Eavan Boland was born in Dublin, Ireland, in 1944. Her father was a diplomat and her mother was an expressionist painter.
At the age of six, Boland and her family relocated to London, where she first encountered anti-Irish sentiment. She later returned to Dublin for school, and she received her B.A. from Trinity College in 1966. She was also educated in London and New York.
Her books of poetry include New Collected Poems (W.W. Norton & Co., 2008), Domestic Violence, (2007), Against Love Poems (2001), The Lost Land (1998), An Origin Like Water: Collected Poems 1967-1987 (1996), In a Time of Violence (1994), Outside History: Selected Poems 1980-1990 (1990), The Journey and Other Poems (1986), Night Feed (1982), and In Her Own Image (1980).
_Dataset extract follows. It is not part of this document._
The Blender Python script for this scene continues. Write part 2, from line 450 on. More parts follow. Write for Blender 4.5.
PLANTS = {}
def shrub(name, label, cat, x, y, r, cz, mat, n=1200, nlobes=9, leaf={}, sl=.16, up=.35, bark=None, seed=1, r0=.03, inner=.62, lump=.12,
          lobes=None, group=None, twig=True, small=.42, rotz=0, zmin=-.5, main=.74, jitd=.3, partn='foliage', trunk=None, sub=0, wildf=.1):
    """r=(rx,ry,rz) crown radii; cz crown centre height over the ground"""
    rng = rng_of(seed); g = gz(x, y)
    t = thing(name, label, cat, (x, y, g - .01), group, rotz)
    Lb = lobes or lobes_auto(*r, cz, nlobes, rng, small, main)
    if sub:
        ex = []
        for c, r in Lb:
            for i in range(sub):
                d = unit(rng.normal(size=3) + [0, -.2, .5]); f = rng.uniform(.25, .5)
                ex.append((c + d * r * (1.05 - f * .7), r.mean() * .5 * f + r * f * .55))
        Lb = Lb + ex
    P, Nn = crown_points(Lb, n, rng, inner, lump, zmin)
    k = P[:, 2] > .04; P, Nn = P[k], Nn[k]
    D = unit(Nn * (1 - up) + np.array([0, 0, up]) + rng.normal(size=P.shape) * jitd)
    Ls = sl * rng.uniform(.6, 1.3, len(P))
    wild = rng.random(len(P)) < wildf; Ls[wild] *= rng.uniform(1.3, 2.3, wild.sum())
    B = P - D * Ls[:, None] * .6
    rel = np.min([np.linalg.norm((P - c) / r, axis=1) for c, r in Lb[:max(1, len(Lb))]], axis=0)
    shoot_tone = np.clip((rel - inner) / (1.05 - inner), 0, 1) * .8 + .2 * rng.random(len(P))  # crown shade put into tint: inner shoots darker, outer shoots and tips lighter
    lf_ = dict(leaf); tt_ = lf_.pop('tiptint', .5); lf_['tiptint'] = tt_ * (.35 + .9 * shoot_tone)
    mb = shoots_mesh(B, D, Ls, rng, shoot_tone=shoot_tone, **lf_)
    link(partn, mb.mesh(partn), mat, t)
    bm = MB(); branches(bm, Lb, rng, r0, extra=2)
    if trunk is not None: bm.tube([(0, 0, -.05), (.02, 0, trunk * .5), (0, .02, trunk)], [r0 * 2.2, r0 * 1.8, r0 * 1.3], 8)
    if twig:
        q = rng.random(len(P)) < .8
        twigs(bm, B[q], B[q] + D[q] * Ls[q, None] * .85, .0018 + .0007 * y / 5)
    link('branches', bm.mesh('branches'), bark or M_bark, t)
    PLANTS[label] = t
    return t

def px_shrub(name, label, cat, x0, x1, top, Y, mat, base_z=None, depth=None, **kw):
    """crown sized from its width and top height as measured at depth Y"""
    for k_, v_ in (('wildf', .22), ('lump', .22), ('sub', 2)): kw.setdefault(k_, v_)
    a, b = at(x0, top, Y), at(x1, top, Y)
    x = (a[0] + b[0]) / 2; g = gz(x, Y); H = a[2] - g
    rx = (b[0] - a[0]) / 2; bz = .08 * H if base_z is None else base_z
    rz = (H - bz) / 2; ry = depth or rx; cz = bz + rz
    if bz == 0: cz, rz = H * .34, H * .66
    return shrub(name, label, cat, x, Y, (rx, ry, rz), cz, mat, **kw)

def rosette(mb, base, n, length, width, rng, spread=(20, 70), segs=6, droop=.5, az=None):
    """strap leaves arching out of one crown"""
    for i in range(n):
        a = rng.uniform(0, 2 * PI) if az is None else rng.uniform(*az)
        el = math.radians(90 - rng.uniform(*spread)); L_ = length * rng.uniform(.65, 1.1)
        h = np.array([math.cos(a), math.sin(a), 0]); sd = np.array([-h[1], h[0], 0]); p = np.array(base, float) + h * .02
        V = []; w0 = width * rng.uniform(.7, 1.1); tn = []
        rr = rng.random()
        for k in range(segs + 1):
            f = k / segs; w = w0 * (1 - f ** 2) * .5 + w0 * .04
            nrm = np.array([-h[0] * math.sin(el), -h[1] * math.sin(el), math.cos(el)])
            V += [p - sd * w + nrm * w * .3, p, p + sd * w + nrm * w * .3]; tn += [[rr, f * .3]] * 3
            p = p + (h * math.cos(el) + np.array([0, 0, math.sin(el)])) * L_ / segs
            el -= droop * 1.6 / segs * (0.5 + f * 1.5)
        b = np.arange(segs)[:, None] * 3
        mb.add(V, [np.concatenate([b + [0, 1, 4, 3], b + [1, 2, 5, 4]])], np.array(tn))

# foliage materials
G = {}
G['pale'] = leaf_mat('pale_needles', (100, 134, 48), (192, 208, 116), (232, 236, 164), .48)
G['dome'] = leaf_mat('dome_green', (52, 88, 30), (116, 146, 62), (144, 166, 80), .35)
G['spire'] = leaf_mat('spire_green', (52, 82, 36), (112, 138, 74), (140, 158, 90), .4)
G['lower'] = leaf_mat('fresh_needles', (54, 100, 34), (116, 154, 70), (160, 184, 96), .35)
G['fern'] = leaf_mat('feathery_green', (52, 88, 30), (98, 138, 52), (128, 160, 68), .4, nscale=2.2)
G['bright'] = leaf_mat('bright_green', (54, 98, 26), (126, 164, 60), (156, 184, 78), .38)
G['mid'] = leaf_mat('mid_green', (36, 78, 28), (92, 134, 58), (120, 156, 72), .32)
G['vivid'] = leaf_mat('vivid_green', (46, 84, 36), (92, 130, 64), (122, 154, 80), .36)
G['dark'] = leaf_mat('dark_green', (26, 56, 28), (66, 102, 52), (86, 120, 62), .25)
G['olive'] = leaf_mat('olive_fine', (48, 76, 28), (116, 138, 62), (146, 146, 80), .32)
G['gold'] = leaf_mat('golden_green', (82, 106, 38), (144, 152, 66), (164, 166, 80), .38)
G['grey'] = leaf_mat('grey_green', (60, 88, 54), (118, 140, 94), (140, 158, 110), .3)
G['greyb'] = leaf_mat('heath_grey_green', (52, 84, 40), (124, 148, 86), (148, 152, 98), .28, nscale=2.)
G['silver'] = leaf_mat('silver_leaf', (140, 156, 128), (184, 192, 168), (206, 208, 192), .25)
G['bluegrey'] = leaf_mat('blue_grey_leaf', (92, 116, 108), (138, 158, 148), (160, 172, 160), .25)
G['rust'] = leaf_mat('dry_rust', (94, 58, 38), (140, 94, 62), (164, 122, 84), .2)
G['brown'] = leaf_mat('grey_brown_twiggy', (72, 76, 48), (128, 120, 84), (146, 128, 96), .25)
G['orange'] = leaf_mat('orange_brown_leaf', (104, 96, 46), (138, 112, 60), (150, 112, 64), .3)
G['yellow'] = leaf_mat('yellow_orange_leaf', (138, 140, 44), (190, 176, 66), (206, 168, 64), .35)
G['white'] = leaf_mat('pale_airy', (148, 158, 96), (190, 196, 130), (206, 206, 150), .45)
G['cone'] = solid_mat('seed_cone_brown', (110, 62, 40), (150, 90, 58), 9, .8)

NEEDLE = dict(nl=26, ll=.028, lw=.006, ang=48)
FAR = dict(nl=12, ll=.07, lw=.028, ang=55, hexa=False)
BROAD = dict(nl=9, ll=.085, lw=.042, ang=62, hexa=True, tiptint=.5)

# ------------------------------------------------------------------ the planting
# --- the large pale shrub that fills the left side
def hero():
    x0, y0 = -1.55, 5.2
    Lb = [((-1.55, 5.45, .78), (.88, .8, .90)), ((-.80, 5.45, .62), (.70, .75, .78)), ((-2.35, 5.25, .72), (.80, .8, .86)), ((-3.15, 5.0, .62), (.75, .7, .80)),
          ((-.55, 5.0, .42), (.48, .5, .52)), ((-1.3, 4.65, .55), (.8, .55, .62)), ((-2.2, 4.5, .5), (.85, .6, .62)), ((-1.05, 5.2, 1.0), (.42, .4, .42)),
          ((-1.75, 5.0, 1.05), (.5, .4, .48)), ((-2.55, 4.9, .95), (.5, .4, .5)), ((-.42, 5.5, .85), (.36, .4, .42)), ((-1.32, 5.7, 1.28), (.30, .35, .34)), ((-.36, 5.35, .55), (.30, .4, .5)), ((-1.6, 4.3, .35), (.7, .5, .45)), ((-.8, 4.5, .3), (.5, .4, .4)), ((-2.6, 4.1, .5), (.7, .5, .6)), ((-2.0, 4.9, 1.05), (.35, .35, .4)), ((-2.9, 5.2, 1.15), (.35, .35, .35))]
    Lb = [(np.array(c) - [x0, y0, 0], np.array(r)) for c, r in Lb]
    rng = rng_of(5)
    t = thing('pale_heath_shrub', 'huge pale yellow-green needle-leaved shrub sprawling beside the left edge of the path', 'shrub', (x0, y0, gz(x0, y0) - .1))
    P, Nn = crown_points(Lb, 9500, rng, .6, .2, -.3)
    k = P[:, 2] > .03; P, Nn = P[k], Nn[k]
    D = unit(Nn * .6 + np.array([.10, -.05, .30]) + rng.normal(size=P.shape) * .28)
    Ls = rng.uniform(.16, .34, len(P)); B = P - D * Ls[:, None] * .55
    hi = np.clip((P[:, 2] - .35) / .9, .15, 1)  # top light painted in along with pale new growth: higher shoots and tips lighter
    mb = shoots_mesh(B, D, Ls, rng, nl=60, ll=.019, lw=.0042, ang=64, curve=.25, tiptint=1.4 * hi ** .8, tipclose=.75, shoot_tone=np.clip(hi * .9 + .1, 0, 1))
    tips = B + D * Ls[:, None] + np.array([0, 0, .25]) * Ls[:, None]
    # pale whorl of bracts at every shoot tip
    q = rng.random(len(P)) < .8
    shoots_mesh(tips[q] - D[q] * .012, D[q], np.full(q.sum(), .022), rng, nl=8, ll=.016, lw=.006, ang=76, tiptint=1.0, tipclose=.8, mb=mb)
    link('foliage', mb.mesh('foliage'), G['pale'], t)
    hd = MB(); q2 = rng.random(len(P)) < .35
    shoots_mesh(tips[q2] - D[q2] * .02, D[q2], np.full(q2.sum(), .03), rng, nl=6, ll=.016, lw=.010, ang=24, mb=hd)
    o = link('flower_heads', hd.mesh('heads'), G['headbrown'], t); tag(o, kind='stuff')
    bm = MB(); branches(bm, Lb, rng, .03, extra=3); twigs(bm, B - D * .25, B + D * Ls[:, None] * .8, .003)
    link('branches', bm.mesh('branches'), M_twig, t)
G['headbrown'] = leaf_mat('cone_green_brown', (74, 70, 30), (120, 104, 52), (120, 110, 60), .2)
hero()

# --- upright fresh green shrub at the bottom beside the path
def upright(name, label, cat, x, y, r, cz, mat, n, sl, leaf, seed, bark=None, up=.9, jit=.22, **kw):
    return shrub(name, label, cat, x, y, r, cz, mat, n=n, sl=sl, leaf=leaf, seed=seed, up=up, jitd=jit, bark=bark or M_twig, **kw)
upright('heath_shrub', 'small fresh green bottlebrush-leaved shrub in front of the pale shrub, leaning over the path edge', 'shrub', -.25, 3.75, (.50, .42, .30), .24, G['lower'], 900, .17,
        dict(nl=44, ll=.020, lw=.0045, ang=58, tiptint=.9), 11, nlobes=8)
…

In addition to her books of poetry, Boland is also the author of Object Lessons: The Life of the Woman and the Poet in Our Time (W. W. Norton, 1995), a volume of prose, After Every War (Princeton, 2004), an anthology of German women poets, and she co-edited The Making of a Poem: A Norton Anthology of Poetic Forms (with Mark Strand; W. W. Norton & Co., 2000).
Her awards include a Lannan Foundation Award in Poetry, an American Ireland Fund Literary Award, a Jacob's Award for her involvement in The Arts Programme broadcast on RTÉ Radio, and an honorary degree from Trinity.
She has taught at Trinity College, University College, Bowdoin College, and she was a member of the International Writing Program at the University of Iowa. She is also a regular reviewer for the Irish Times.
Boland and her husband, author Kevin Casey, have two daughters, and she is currently a professor of English at Stanford University where she directs the creative writing program.